By Lee Sustar | February 17, 2006 | Page 11

A BANKRUPTCY court judge approved tens of millions of dollars in bonuses for executives at Delphi Automotive just days before management was set to ask the judge to impose wage cuts on workers.

Judge Robert Drain okayed the plan to pay $21 million to 400 Delphi executives for the first six months of 2006--including $5.7 million to the top 23 bosses. Drain did link payments to the auto parts company's achievement of financial goals, modifying Delphi CEO Steve Miller's plan to simply hand over cash as a reward for staying at the company during bankruptcy proceedings.

Meanwhile, Miller wants the judge to cut the average $24 to $28 per hour wage nearly in half and dump pension payments onto the federal government.

The aggressive move has finally pushed the leadership of the United Auto Workers (UAW) to instruct workers to prepare for a strike in case no agreement is reached before the judge imposes wage cuts, a process that could take weeks or even months.

A strike at Delphi would quickly shut down its former parent company, General Motors, which still relies on Delphi for the majority of its parts. GM, which itself has extracted concessions on health care from the UAW in recent months, is itself at risk of bankruptcy in the event of a Delphi strike. The company lost $5 billion last year and plans to eliminate 30,000 jobs by 2008.

Thus the UAW, Delphi and GM are negotiating to cover the costs of Delphi retirees to avoid a strike--but the big payout to Delphi executives has led many rank-and-file activists to conclude that a showdown is likely.

"I think a lot of [UAW] people believed there would be a negotiated settlement between GM and UAW, and that it would be rational," said Gregg Shotwell, a worker at Delphi's plant in Coopersville, Mich., and an activist in the Soldiers of Solidarity network in the UAW that has been organizing a work-to-rule campaign.

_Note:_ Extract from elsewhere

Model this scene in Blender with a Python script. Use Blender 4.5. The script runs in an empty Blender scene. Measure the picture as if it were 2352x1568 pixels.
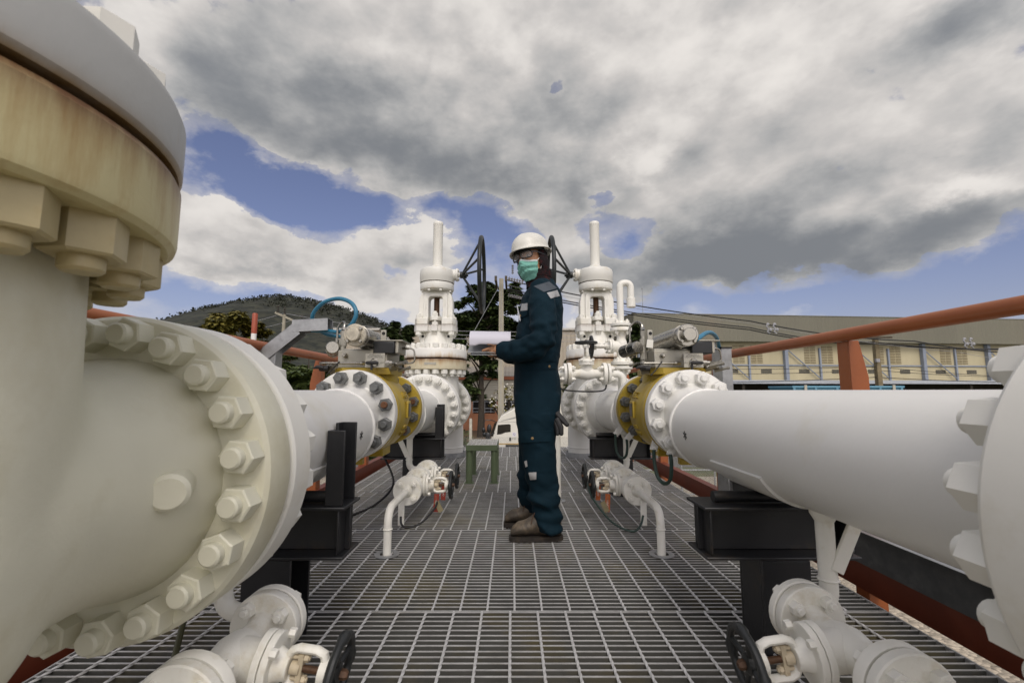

"Now, they see that the same people who caused the failure at Delphi are going to be rewarded at the same time we are getting wage cuts. It has become clear to people that the intent was to attack us, and that we would not be an easy settlement. Now, the bargaining committee chairs [at Delphi plants across the U.S.] are telling people to prepare for a long strike."

The Soldiers of Solidarity network isn't leaving strike preparations to the UAW officials, who pushed through health care concessions at GM and Ford. "This is an underground movement," Shotwell said. "The people most involved in the work-to-rule campaign are not wearing buttons and distributing literature...It's the dog that doesn't bark that bites."